Tuesday, January 23, 2024

Menewood by Nicola Griffith

 

She was tired of  having to guide foolish men gently, from the side, instead of  ordering them. 

Menewood is Nicola Griffith's long awaited sequel to her 2013 historical novel Hild, which told the story of the early years of St. Hilda of Whitby. Menewood picks up where Hild left off. But where Hild covered the first 18 years of Hild's life, Menewood covers only the next three years. One has to believe that Griffith will write another sequel since St. Hilda lived to be 66 years old and is mostly known for the later years of her life.

As Griffith tells us in her Author's Note, Hild was a real person but the medieval sources that speak of her are few and all that we know of her early years was that she was "living most nobly in the secular habit." This leaves Griffith free to make up her story and fit that story into what is known historically about the period and the place.

The place is Northumbria. The period is 632 to 635 A.D. (I still stick with the old way of dating.)  Hild's great uncle, Edward Yffing, is the King of Northumbria but there are forces opposing him, specifically Penda of Mercia and Cadwallon of Gwynned. Historically this is a time of  almost constant war and Griffith does an excellent job portraying the ravages of war. 

Hild wants only to live quietly with her husband in the land called Elmet that was given to them by the King. They are expecting their first child. But the King wants her with him when battle comes, because he does not trust the Roman Catholic bishop Paulinus to bring his god to help (Paulinus, in fact, flees with the Queen back to Kent). And who can deny a King? 

Hild has a reputation as a seer but in reality she is just very smart and is able to make very good predictions based on the facts at hand and good strategic thinking. Edward wants her to predict his victory but she knows that is unlikely so she must hedge.  

Cadwallon is the villain of the piece and interestingly we don't meet him in person through much of the novel. But we see his handiwork and, like Hild, I found him vile. So it was easy to be caught up in Hild's quest to, first, make her people safe from him and, second, bring him down. 

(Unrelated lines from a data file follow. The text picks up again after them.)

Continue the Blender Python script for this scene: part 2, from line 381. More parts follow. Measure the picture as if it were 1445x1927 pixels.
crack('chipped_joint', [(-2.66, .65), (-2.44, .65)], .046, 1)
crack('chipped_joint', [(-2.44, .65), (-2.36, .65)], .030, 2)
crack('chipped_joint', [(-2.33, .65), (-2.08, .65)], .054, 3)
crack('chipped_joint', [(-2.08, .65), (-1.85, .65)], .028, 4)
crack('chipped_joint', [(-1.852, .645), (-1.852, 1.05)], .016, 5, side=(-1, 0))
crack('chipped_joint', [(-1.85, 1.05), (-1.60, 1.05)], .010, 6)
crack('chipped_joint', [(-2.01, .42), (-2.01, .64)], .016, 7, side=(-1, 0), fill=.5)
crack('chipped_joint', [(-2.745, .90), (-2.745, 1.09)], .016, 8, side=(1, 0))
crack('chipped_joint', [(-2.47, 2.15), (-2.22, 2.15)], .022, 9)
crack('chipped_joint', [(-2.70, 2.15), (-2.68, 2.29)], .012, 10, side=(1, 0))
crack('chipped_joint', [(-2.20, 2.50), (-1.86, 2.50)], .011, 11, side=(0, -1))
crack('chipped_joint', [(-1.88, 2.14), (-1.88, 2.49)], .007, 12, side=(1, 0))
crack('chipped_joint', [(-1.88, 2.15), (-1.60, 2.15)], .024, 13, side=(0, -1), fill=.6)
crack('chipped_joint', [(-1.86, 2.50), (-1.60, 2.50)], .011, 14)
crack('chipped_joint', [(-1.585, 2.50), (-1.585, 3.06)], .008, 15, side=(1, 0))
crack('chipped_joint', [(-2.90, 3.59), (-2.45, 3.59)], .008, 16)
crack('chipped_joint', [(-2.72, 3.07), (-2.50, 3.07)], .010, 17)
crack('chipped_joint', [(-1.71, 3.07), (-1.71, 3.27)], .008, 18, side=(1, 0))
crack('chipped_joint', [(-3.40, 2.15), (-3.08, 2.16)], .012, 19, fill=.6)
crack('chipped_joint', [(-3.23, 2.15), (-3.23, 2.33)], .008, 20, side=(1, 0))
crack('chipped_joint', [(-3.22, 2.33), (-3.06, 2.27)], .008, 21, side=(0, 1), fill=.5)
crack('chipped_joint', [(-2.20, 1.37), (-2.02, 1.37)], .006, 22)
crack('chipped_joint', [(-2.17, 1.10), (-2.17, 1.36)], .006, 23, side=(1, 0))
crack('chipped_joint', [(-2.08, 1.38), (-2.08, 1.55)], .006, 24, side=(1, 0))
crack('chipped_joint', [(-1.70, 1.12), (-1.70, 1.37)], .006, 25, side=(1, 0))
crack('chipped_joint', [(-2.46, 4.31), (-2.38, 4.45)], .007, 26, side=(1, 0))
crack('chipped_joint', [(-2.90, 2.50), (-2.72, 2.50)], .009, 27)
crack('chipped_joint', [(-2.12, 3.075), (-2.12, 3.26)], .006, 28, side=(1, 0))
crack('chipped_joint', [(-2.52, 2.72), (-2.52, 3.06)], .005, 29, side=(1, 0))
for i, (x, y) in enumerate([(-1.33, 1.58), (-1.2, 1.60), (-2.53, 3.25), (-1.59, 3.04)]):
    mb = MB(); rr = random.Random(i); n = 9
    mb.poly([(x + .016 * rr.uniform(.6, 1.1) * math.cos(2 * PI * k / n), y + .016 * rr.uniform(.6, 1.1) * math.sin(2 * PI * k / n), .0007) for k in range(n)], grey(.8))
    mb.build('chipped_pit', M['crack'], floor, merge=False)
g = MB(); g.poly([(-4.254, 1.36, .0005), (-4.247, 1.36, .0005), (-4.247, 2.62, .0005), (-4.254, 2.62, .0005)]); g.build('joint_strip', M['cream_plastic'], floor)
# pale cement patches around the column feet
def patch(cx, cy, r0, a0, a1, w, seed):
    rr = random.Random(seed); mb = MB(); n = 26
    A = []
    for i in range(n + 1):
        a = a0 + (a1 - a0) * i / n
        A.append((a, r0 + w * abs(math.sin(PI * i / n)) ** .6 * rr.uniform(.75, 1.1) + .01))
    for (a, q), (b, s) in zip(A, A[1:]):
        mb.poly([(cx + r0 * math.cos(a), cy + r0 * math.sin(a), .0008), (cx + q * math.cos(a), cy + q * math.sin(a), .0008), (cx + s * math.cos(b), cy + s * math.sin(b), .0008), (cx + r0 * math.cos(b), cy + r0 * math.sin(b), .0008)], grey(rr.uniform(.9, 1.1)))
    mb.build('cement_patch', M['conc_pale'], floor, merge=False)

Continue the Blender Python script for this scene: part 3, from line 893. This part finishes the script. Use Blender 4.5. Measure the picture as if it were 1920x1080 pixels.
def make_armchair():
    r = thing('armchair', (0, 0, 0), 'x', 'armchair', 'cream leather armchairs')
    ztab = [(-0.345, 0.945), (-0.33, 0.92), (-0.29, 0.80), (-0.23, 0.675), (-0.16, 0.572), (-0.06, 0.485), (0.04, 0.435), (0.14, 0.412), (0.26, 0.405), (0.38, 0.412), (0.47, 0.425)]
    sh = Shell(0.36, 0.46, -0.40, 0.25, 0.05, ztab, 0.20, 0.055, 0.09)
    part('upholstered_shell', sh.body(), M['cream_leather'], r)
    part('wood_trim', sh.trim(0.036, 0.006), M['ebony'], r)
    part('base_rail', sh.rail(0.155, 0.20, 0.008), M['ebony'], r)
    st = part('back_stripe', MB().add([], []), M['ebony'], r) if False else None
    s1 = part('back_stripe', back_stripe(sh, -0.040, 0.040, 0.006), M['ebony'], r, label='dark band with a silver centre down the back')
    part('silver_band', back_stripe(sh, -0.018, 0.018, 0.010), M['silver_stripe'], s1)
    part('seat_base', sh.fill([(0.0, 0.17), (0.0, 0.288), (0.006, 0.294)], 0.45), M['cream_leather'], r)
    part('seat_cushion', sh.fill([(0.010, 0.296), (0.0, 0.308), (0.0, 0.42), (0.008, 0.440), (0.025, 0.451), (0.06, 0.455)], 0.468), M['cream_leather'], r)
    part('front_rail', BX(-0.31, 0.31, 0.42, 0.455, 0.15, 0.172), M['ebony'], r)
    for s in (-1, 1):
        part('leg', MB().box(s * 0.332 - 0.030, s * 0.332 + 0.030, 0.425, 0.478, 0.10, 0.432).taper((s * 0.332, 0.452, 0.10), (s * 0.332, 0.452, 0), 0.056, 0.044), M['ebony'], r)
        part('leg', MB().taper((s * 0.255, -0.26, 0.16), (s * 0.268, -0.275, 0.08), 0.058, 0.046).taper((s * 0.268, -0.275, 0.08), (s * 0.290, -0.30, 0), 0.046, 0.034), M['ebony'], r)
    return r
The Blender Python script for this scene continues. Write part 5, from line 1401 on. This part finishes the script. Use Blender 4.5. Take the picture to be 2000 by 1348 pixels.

If you are looking for a novel that gives you an excellent sense of time and place, you will find it here. When Griffith is writing about the flora and fauna of Northumbria, her writing is beautiful. There is also a story that, for two-thirds of the book, moves along (more on that later). And Hild is a compelling character. One thing that I really liked about this novel was the importance of all the women characters in fighting Cadwallon. Too often medieval women are portrayed as passive while the men are out fighting. These women are not passive (although they all need Hild to tell them what to do, of course.) 

I am, however, ambivalent about this novel (as I was with the earlier novel). This is a very long novel, over 900 pages on my e-reader. I found the first three hundred pages very hard going. I had a hard time keeping the characters straight and I had a hard time keeping the locations straight. This despite a series of maps at the beginning as well as a detailed cast of characters and a glossary at the end of the novel. Possibly if I had re-read the first novel immediately before reading this one, the cast of characters would have been clearer to me. 

Griffith admits that the background history of the first three hundred or so pages of the novel is fairly clear but that the historical facts about the second two-thirds are somewhat murky. And maybe it was because Griffith was hemmed in by the more exact history of the first 300 pages that these pages plodded along with names and places being important, but not character development. The secondary characters are, in general, underdeveloped throughout the novel but especially in the first 300 pages. That made it hard to care about them. Most of the time I was thinking: who is this?  why are they so happy to see this person?  why don't they like this person?  

However, the second two-thirds of the novel moved along expeditiously. Maybe this is because Griffith could mostly make up her own story, not being as hemmed in by history? So if you can make it through the first 300 pages, you will end up in a story that, if not a total page turner, kept me very interested in what was going to happen next.

As I said, Hild is a compelling character.  However, part of the issue with the secondary characters is that, in order for Hild to be seen as almost preturnaturally smarter than everyone, everyone else has to be a little bit dumb. That didn't bother me when it came to strategy. Some people are just better than everybody else at strategy.  But it did bother me when it came to predictions about the natural world. When Hild predicts that it will soon become very cold because the birds are all flying south fast, I wondered why no other soul noticed that. She was in a farming community. These are people who live by the land - they would pay attention to almost every part of nature. 

So, in short, I am ambivalent about this novel.  I think Griffith set out to create the Northumbria of the Seventh Century as clearly as possible and to put Hild at the center of that geopolitical world.  She achieved that. As far as setting us down in a specific time and place I think it is a tour de force. Hild is a compelling character.  But the underdevelopment of the many, many secondary characters was a problem for me.  And the first 300 pages, in my opinion, could have used a very blunt editor. 

However, I remember that I was ambivalent about Hild, the first novel, too. Checking my notes I see that I thought the secondary characters were underdeveloped and I wondered if I would bother to read the sequel.  All in all, I am glad that I decided to read it. It was a good long book to curl up with in the sub-zero temperatures.